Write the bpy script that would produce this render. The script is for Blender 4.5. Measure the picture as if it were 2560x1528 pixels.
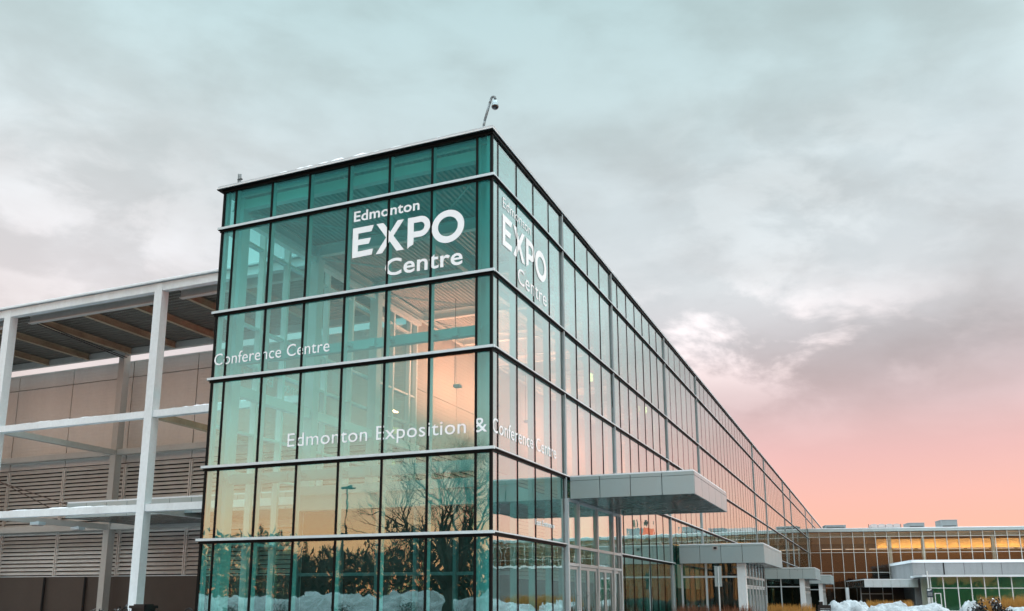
import bpy, bmesh, math, random
from mathutils import Vector, Matrix
R = math.radians
random.seed(7)
for o in list(bpy.data.objects):
    bpy.data.objects.remove(o)
C = bpy.context.scene.collection
SC = bpy.context.scene
EYE = 1.6            # everything is modelled with z = 0 at eye level and lifted by EYE at the end

# ------------------------------------------------------------------ camera
cam_d = bpy.data.cameras.new('camera'); cam = bpy.data.objects.new('camera', cam_d); C.objects.link(cam)
FPX, PX, PY, PITCH, YAW, ROLL = 2207.4, 1210.8, 1027.0, 11.998, 23.746, 0.2113
cam_d.sensor_fit = 'HORIZONTAL'; cam_d.sensor_width = 36.0
cam_d.lens = FPX / 2560 * 36.0
cam_d.shift_x = (1280 - PX) / 2560
cam_d.shift_y = -(764 - PY) / 2560
cam_d.clip_start = 0.1; cam_d.clip_end = 6000
pi_, ya, ro = R(PITCH), R(YAW), R(ROLL)
fw = Vector((-math.sin(ya) * math.cos(pi_), math.cos(ya) * math.cos(pi_), math.sin(pi_)))
rt = Vector((math.cos(ya), math.sin(ya), 0)); up = rt.cross(fw)
r2 = rt * math.cos(ro) + up * math.sin(ro); u2 = up * math.cos(ro) - rt * math.sin(ro)
M = Matrix((r2, u2, -fw)).transposed().to_4x4()
M.translation = Vector((9.766, -22.712, EYE))
cam.matrix_world = M
SC.camera = cam

# ------------------------------------------------------------------ render / exposure
SC.render.engine = 'CYCLES'
cy = SC.cycles
cy.max_bounces = 10; cy.transparent_max_bounces = 40; cy.glossy_bounces = 5; cy.diffuse_bounces = 4; cy.transmission_bounces = 4
cy.caustics_reflective = False; cy.caustics_refractive = False
cy.sample_clamp_indirect = 6.0
cy.use_denoising = True
SC.view_settings.view_transform = 'Standard'
SC.view_settings.look = 'None'
SC.view_settings.exposure = 0.0
SC.view_settings.gamma = 1.0

# ------------------------------------------------------------------ node helper
class NT:
    def __init__(s, tree): s.t = tree; s.n = tree.nodes; s.l = tree.links
    def node(s, typ, **kw):
        nd = s.n.new(typ)
        ins = kw.pop('ins', {})
        for k, v in kw.items(): setattr(nd, k, v)
        for k, v in ins.items(): s.set(nd, k, v)
        return nd
    def set(s, nd, k, v):
        sock = nd.inputs[k]
        if isinstance(v, bpy.types.NodeSocket): s.l.new(v, sock)
        else: sock.default_value = v
    def m(s, op, a, b=None, c=None, clamp=False):
        nd = s.n.new('ShaderNodeMath'); nd.operation = op; nd.use_clamp = clamp
        for i, v in enumerate((a, b, c)):
            if v is not None: s.set(nd, i, v)
        return nd.outputs[0]
    def ramp(s, fac, stops, interp='LINEAR'):
        nd = s.n.new('ShaderNodeValToRGB'); cr = nd.color_ramp; cr.interpolation = interp
        while len(cr.elements) > 1: cr.elements.remove(cr.elements[-1])
        for i, (p, c) in enumerate(stops):
            e = cr.elements[0] if i == 0 else cr.elements.new(p)
            e.position = p; e.color = (c[0], c[1], c[2], 1) if not isinstance(c, (int, float)) else (c, c, c, 1)
        s.l.new(fac, nd.inputs[0])
        return nd.outputs[0]
    def mix(s, f, a, b, mode='MIX'):
        nd = s.n.new('ShaderNodeMix'); nd.data_type = 'RGBA'; nd.blend_type = mode
        s.set(nd, 0, f)
        for k, v in ((6, a), (7, b)):
            s.set(nd, k, v if isinstance(v, bpy.types.NodeSocket) else (v[0], v[1], v[2], 1))
        return nd.outputs[2]
    def noise(s, vec, scale, detail=3, rough=0.55, dist=0.0):
        nd = s.n.new('ShaderNodeTexNoise')
        if vec is not None: s.l.new(vec, nd.inputs['Vector'])
        nd.inputs['Scale'].default_value = scale; nd.inputs['Detail'].default_value = detail
        nd.inputs['Roughness'].default_value = rough; nd.inputs['Distortion'].default_value = dist
        return nd.outputs[0]
    def mapr(s, v, a, b, c=0.0, d=1.0, smooth=True):
        nd = s.n.new('ShaderNodeMapRange'); nd.interpolation_type = 'SMOOTHSTEP' if smooth else 'LINEAR'
        s.set(nd, 0, v)
        for i, x in enumerate((a, b, c, d)): nd.inputs[i + 1].default_value = x
        return nd.outputs[0]
    def comb(s, x, y, z):
        nd = s.n.new('ShaderNodeCombineXYZ')
        for i, v in enumerate((x, y, z)): s.set(nd, i, v)
        return nd.outputs[0]
    def sep(s, v):
        nd = s.n.new('ShaderNodeSeparateXYZ'); s.l.new(v, nd.inputs[0]); return nd.outputs

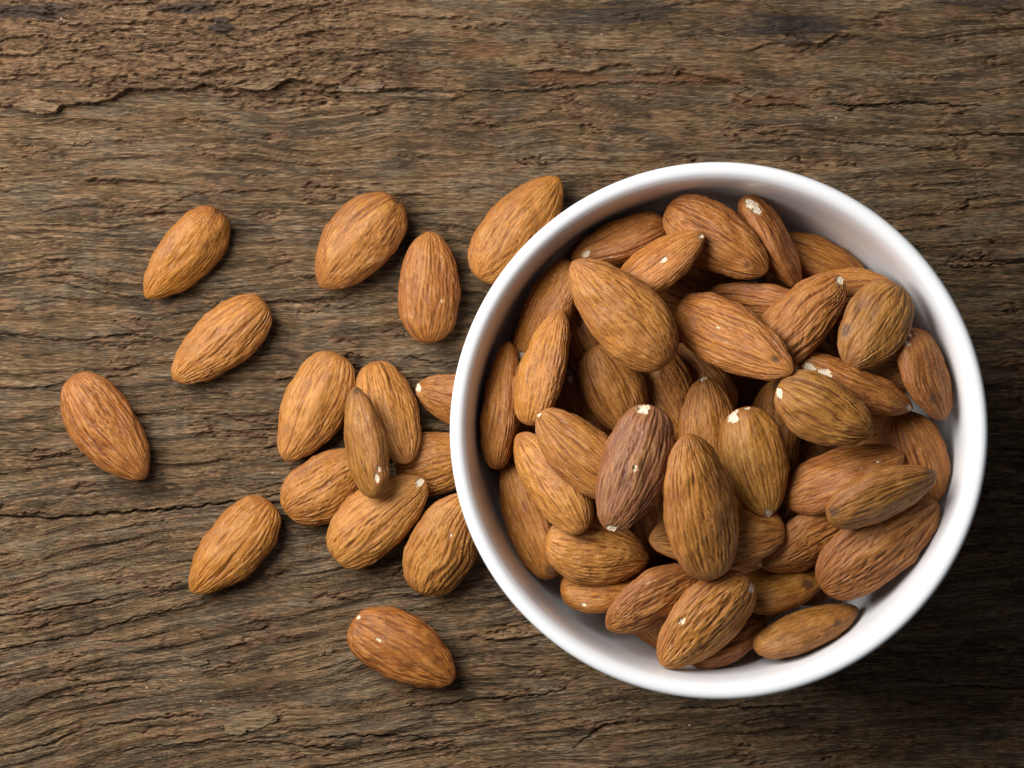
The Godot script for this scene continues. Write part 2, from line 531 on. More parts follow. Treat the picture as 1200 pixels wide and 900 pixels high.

···

Task instructions:
Please give again the entries word for word, starting at the first line and ending with the line that contains "EYE at the end"; include both of those lines but none of the pictures.

Finished task:
Write the bpy script that would produce this render. The script is for Blender 4.5. Measure the picture as if it were 2560x1528 pixels.
import bpy, bmesh, math, random
from mathutils import Vector, Matrix
R = math.radians
random.seed(7)
for o in list(bpy.data.objects):
    bpy.data.objects.remove(o)
C = bpy.context.scene.collection
SC = bpy.context.scene
EYE = 1.6            # everything is modelled with z = 0 at eye level and lifted by EYE at the end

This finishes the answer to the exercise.